Déçue par cet article partisan, clairement en dessous du niveau des autres.
Bonjour à tous,
A plus de 17 de moyenne générale depuis plusieurs années et tête de classe en école publique avec des appréciations élogieuses unanimes de l'ensemble de ses professeurs durant son parcours scolaire, notre fille travailleuse ne négligeant aucune matière s'est retrouvé en liste d'attente dans son utc de secteur à Compiègne dans une formation d'ingénieur bac + 5 série générale sans espoir d'admission par son rang dans le classement !!!???
Avec près d'une vingtaine de vœux et sous vœux : classes préparatoires scientifiques, commerciales, licences maths physiques ingénieries,PASS Options sciences ou philosophie, double licences MASS sciences po/Sorbonne... Dès l'ouverture de la phase d'admission ça été près de la moitié admis et l'autre en liste d'attente avec de bonnes possibilités d'admission sauf pour l'utc son université de secteur d'importance étant élève modeste (boursière...).
PARCOURSUP est un outil que nous avons découvert pratique pour l'orientation qui permet de multiplier les chances (candidatures) pour trouver une formation..
Aujourd'hui nous attendons des explications sur le classement (non possibilité d'admission)
à l'utc qui tarde à venir par contre la transparence avec parcoursup nous l'avons eut à chaque étape !
Dans le choix de nos vœux nous avons étudié la fiche formation, les attendus, possibilités d'hébergements .. pour chacun d'entre eux afin de les faire le plus possible en cohérence..
Les gamins partaient bien avant parcoursup !! L’ouverture à l’étranger existe depuis bien longtemps
Faire un lien de cause à conséquence n’a pas de sens
Et Parcoursup a plein d’avantages
Merci mille fois pour cet article si éclairant!
Bonjour,
Je ne mettrais pas Parcoursup sur un piédestal. En effet; celui-ci reste un système opaque et absolument pas ouvert. Cela au point que le Conseil constitutionnel avait été saisie !
Voici le lien vers des articles qui vous en diront plus : https://www.nextinpact.com/article/29967/108598-lopacite-algorithmes-locaux-parcoursup-devant-conseil-constitutionnel
Aujourd'hui, cela reste un Algorithme dont personne ne sais comment il effectue ces analyses. Cela d'autant plus que celui-ci peut être paramétré de différente façon.
Donc Oui , le choix par le paramétrage est en partie laissé aux recruteurs !
En conséquence de quoi, c'est un fait, Parcousup génère de nombreuse inégalités de chance aux choix de ses études supérieures.
Bien à vous.
Vous enlever le rêve des jeunes !
Une perturbation au niveau physique et psychiques des jeunes plus qu'autre
Chose. Il serait temps maintenant de réfléchir et de réagir avec sa tête et pas avec le porteonnaie !

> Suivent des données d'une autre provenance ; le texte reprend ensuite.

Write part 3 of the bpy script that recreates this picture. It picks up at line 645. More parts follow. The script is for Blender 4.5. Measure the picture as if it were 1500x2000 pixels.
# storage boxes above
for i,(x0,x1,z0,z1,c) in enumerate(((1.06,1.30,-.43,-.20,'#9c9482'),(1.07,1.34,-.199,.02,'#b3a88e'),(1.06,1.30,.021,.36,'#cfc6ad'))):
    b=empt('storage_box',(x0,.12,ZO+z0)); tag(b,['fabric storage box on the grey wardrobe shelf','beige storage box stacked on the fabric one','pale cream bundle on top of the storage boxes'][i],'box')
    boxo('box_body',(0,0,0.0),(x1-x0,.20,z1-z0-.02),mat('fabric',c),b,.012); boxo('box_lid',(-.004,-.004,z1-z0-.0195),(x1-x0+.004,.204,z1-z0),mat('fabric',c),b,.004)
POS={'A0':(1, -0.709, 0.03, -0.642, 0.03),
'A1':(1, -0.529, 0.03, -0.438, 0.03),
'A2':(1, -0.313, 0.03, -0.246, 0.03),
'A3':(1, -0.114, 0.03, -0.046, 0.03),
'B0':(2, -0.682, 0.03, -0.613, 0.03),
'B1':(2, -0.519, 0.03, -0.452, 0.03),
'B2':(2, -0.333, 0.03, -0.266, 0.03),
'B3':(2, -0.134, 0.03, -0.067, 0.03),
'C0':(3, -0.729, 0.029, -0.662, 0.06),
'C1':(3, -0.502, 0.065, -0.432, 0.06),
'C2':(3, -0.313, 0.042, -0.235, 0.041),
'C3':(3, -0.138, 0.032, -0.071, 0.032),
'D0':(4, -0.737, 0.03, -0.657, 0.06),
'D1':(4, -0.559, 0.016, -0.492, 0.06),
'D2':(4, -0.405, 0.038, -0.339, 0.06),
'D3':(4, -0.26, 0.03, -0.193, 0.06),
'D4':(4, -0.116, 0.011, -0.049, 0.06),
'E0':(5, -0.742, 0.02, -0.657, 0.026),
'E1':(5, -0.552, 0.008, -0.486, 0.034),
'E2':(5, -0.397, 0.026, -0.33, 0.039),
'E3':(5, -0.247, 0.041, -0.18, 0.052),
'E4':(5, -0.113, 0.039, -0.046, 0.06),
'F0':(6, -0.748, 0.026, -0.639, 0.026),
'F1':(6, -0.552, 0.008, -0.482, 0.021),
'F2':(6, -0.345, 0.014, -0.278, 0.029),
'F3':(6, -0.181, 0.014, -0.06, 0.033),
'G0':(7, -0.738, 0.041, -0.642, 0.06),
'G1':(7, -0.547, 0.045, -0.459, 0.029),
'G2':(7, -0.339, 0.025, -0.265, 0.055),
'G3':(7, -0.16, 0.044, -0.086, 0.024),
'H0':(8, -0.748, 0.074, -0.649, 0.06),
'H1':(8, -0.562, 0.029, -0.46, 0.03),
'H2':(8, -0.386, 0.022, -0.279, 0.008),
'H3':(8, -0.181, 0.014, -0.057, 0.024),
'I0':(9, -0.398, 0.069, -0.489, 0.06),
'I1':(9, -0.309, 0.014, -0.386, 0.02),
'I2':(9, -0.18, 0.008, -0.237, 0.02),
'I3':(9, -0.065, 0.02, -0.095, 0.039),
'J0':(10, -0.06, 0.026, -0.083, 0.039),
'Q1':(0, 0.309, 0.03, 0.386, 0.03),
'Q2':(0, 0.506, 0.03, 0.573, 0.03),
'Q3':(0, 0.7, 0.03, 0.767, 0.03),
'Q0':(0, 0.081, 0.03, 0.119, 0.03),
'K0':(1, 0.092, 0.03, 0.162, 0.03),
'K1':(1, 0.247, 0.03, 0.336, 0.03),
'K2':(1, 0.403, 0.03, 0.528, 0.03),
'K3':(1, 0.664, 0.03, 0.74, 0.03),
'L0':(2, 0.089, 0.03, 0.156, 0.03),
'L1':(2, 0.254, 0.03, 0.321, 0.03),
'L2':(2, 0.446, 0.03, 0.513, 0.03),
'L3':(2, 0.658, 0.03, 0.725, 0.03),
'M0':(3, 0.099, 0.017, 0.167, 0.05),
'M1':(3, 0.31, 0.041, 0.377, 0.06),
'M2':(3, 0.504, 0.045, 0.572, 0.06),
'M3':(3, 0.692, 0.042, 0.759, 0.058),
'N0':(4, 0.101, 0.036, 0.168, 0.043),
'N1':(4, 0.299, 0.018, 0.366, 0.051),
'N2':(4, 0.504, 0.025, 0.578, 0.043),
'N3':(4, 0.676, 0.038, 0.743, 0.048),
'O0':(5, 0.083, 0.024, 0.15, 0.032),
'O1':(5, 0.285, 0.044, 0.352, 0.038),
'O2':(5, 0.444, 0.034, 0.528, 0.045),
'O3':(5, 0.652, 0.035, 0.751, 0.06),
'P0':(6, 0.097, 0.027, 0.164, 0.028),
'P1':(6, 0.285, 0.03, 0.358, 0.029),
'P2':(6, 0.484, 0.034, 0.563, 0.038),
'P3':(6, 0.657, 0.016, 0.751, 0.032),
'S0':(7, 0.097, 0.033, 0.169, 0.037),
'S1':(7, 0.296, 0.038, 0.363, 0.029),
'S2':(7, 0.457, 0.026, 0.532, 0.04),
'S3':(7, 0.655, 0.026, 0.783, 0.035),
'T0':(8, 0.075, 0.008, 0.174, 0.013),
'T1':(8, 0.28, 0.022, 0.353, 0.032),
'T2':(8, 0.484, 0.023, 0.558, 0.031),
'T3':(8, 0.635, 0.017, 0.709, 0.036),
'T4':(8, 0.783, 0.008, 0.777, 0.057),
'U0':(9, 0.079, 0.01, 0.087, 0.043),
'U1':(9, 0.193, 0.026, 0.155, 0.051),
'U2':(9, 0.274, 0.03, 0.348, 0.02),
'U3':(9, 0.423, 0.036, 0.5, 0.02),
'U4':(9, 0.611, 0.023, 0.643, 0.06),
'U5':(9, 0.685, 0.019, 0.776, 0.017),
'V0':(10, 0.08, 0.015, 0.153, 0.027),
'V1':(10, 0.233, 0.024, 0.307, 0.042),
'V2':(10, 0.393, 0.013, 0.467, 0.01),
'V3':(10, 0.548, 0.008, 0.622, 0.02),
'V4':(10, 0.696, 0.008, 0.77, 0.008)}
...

Il faut se réveiller maintenant !
Note complémentaire : parcours sup n'admet que les titulaires de bac. Un équivalent bac reconnu en tant que tel au niveau européen mais délivré par le ministère de l'industrie conduit les opérateurs de la plateforme a une réponse unique : passez un Diplôme d'accès au études universitaires le seul reconnu par l'éducation nationale puis revenez sur parcours sup ! A croire qu'en France seul le bac et parcours sup ouvrent la porte aux études supérieures. Heureusement que le reste de l'Europe n'est à ce niveau, mon équivalent bac a été accepté en Italie et en Espagne, je n'ai pas cherché ailleurs. Mes études supérieures oui mais pas en France !
Cet article raconte n’importe quoi. Ça dit que les universités québécoises valorisent « la motivation des candidats au détriment des bulletins de notes » et sont donc « plus propice [sic] que le système scolaire français à assurer l’épanouissement des étudiants. » En fait, c’est complètement faux ! Les universités québécoises ne demandent que les notes des bulletins et ne regardent que ça ! On n’a même pas l’options de fournir une lettre de motivation ou de recommandation. Et elles s’enfichent complétement des organisations et des clubs dont vous faites partie. Ce n’est pas du tout comme le système américain. Ils saisissent tes notes dans leur système et on a l’impression que c’est un ordinateur qui sort la réponse.